The Continental Army is often stereotyped as a ragtag group of irregulars. Thanks to the French, we are told, the army was sufficiently supplied, funded, and trained to defeat British professionals and win the war. Yet throughout the American Revolution, Patriots exhibited a singular ability to create their own capable military forces ex nihilo. And they ingeniously supplied and equipped local militias in addition to their eventual establishment of a Europeanized and professional army. That national legacy of military adaptation and innovation has characterized almost all subsequent American wars. Indeed, the spirited “army” that began the war at Lexington, Concord, and Bunker Hill in 1775 bore little resemblance to the multifaceted and lethal military that defeated the British at Cowpens and at Yorktown in 1781 to end the war.
Such radical evolution has also been characteristic of the later American military, which has often been faulted for entering a war unprepared, naive, overconfident, and poorly led—but never remained so for long. Despite democracy’s innate unease with military culture and standing armies, within a year of America’s entering wars, the nation’s assets of individualism, fluidity between classes, openness to experimentation and innovation, meritocracy, affinity for technological change, economic dynamism, and love of liberty have consistently resulted in rapid adaptation and eventual success over much more experienced enemies.
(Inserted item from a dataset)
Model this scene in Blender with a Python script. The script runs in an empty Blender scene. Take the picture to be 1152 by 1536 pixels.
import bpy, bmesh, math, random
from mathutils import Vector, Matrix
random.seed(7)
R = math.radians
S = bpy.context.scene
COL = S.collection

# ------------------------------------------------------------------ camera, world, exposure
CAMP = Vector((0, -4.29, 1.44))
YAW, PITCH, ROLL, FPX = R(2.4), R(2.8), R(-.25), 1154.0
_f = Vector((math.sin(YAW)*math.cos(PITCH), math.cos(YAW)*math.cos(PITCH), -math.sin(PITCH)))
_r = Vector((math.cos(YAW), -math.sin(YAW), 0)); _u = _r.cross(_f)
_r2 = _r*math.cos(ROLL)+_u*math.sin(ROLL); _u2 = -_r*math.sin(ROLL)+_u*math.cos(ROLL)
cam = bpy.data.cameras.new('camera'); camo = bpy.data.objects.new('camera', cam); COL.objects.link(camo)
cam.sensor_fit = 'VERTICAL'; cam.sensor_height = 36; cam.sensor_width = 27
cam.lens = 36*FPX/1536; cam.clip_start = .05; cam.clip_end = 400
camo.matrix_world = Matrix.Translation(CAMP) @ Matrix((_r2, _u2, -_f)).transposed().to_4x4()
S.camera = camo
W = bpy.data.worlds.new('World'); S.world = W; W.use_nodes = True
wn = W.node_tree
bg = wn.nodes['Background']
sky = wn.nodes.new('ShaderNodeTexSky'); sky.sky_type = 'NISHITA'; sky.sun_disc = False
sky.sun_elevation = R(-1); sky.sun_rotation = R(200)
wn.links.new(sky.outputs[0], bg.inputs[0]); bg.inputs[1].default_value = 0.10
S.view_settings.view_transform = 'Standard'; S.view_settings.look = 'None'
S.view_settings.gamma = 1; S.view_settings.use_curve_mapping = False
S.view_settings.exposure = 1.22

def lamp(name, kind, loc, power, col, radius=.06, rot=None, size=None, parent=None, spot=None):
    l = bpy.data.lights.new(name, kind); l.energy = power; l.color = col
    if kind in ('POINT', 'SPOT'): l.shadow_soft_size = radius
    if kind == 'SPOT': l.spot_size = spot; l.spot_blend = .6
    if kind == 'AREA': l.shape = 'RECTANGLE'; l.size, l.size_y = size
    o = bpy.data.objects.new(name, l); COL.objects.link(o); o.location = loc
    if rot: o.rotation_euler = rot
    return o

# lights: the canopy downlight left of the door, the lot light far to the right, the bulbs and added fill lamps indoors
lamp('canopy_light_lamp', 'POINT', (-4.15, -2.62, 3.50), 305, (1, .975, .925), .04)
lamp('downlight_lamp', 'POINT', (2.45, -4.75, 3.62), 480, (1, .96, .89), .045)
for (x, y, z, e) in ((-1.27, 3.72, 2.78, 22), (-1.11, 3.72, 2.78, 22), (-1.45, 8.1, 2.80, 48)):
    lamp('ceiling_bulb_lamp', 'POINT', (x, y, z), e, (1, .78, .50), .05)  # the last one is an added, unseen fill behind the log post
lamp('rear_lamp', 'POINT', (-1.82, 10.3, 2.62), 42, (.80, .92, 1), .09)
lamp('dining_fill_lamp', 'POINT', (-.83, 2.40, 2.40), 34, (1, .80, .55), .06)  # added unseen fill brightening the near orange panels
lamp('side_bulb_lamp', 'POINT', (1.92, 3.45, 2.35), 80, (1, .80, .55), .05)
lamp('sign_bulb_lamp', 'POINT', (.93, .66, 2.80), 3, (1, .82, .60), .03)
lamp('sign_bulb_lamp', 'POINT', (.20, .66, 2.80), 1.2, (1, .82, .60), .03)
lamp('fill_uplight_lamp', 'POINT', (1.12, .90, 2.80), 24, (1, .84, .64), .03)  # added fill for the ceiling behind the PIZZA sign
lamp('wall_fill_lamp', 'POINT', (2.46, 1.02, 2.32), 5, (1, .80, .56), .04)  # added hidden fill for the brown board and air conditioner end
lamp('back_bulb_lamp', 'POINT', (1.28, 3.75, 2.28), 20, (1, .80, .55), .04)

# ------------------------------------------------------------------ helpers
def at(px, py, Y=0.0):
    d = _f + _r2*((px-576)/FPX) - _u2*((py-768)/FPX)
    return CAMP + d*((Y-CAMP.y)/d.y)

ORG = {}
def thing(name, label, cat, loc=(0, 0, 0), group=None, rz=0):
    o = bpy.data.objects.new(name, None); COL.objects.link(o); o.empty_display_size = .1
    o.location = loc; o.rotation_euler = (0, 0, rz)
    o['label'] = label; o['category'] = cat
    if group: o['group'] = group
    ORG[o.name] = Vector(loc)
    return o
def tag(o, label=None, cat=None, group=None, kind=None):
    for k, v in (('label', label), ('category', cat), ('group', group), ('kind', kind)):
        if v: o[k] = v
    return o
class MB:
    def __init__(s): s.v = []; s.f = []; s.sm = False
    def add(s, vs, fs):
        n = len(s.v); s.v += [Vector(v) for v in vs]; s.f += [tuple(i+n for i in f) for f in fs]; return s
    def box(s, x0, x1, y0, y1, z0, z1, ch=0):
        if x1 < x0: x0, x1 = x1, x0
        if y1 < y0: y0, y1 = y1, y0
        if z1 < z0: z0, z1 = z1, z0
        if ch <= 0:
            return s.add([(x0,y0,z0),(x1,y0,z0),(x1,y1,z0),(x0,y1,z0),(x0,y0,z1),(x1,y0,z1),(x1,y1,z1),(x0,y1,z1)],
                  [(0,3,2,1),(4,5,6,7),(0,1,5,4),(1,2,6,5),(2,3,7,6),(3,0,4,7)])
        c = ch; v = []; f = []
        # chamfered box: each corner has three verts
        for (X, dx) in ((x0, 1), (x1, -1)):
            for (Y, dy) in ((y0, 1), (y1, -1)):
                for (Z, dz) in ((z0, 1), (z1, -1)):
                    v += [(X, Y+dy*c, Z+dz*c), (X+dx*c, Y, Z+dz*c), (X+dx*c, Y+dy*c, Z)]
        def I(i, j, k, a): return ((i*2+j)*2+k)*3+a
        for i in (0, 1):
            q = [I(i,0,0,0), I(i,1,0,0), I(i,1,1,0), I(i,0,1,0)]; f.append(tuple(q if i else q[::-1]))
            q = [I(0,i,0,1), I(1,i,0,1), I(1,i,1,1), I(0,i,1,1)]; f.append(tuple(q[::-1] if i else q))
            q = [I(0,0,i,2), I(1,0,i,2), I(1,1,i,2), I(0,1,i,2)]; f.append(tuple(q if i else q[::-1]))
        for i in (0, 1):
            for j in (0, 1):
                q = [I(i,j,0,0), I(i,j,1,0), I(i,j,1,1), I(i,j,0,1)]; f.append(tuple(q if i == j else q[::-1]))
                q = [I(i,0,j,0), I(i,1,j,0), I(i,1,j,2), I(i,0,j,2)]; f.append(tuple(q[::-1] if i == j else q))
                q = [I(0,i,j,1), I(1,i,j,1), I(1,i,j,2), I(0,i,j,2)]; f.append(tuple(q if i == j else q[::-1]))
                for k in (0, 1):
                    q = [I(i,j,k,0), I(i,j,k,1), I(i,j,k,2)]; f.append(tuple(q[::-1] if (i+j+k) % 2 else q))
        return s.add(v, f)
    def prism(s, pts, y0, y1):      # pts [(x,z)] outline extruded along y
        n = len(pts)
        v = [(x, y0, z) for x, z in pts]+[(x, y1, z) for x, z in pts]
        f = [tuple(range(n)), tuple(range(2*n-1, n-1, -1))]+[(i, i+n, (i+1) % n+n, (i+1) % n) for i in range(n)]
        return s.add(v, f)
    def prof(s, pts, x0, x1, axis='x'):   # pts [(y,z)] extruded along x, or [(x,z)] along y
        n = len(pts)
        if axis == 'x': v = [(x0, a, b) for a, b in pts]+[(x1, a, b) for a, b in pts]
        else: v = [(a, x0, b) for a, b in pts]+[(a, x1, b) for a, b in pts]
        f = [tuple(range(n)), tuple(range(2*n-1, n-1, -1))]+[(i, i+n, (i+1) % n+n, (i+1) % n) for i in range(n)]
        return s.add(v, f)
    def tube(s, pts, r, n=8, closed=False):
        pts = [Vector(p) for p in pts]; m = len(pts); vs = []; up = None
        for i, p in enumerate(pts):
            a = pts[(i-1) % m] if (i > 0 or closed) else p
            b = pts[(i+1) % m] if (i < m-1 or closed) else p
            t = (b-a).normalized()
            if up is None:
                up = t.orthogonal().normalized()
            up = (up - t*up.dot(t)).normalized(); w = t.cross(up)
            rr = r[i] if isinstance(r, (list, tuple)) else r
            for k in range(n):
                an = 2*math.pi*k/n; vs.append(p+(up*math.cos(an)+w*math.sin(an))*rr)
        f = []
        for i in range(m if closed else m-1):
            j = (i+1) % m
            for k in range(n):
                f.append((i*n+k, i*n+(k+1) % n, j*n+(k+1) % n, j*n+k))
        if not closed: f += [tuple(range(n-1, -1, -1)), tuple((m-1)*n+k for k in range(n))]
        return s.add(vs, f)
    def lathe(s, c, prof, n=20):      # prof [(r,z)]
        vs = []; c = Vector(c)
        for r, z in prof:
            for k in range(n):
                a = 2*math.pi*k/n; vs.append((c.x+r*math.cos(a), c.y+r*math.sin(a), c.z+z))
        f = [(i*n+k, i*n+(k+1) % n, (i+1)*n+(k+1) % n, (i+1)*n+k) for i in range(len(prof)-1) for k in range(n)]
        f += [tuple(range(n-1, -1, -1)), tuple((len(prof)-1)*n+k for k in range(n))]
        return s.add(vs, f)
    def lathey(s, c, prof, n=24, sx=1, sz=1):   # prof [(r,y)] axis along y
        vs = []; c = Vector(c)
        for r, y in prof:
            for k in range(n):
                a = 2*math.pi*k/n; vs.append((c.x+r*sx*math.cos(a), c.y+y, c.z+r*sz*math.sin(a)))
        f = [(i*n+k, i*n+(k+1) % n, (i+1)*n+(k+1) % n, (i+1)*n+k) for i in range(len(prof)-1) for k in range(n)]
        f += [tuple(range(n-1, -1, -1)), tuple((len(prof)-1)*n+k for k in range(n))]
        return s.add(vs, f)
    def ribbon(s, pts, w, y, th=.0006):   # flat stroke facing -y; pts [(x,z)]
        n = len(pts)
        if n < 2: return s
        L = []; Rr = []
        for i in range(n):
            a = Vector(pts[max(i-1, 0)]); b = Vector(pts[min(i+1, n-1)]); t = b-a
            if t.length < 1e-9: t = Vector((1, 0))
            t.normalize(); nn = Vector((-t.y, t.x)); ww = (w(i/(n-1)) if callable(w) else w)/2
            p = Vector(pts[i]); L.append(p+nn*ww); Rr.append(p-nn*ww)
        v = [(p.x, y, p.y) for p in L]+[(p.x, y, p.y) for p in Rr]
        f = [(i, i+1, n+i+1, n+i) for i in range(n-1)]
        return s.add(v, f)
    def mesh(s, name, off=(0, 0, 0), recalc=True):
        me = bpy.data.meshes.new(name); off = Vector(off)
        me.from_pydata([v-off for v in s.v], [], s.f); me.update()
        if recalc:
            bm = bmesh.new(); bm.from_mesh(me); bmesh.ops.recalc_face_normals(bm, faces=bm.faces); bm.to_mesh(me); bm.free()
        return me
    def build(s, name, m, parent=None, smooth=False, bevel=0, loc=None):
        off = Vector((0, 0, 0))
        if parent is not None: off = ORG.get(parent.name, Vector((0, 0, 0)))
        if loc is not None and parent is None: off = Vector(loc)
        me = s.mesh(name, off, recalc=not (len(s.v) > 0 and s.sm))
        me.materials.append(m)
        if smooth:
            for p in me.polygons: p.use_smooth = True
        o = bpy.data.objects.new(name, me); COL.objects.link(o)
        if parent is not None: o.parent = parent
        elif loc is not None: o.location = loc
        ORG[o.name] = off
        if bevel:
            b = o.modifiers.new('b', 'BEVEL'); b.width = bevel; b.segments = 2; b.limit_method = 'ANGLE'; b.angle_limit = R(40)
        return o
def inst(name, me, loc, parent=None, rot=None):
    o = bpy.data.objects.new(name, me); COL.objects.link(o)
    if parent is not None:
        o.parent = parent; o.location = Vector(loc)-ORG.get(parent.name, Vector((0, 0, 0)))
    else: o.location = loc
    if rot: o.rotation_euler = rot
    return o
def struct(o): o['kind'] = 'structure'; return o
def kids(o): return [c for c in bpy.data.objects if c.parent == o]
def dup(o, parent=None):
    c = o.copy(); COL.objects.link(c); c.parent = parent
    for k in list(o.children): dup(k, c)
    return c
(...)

The American Revolution established the tradition of a flexible military that quickly evolves from a disorganized and confused peacetime militia to deadly wartime soldiers. For example, at the First Battle of Bull Run (First Manassas, July 21, 1861), in the initial engagement of the Civil War, an imposing but disorganized and poorly led Union force of 35,000 raw recruits was routed and humiliated by a smaller but more spirited Confederate army. Colonel William Tecumseh Sherman, one of the few heroes that day on the losing Union side, and soon to be a general, left the flotsam and jetsam of Bull Run utterly depressed but still eager to bring about changes. He feared that the North’s armies were so disorganized, poorly equipped, and badly trained that they might never be able to invade and defeat the Confederacy, then about three-quarters the size of Europe.
Yet just over three years later in the autumn of 1864, General Sherman’s Army of the West had accomplished just that, after cutting a destructive swath through the heart of the Deep South from Georgia through the Carolinas before approaching Lee’s army in northern Virginia to help General Grant end the war.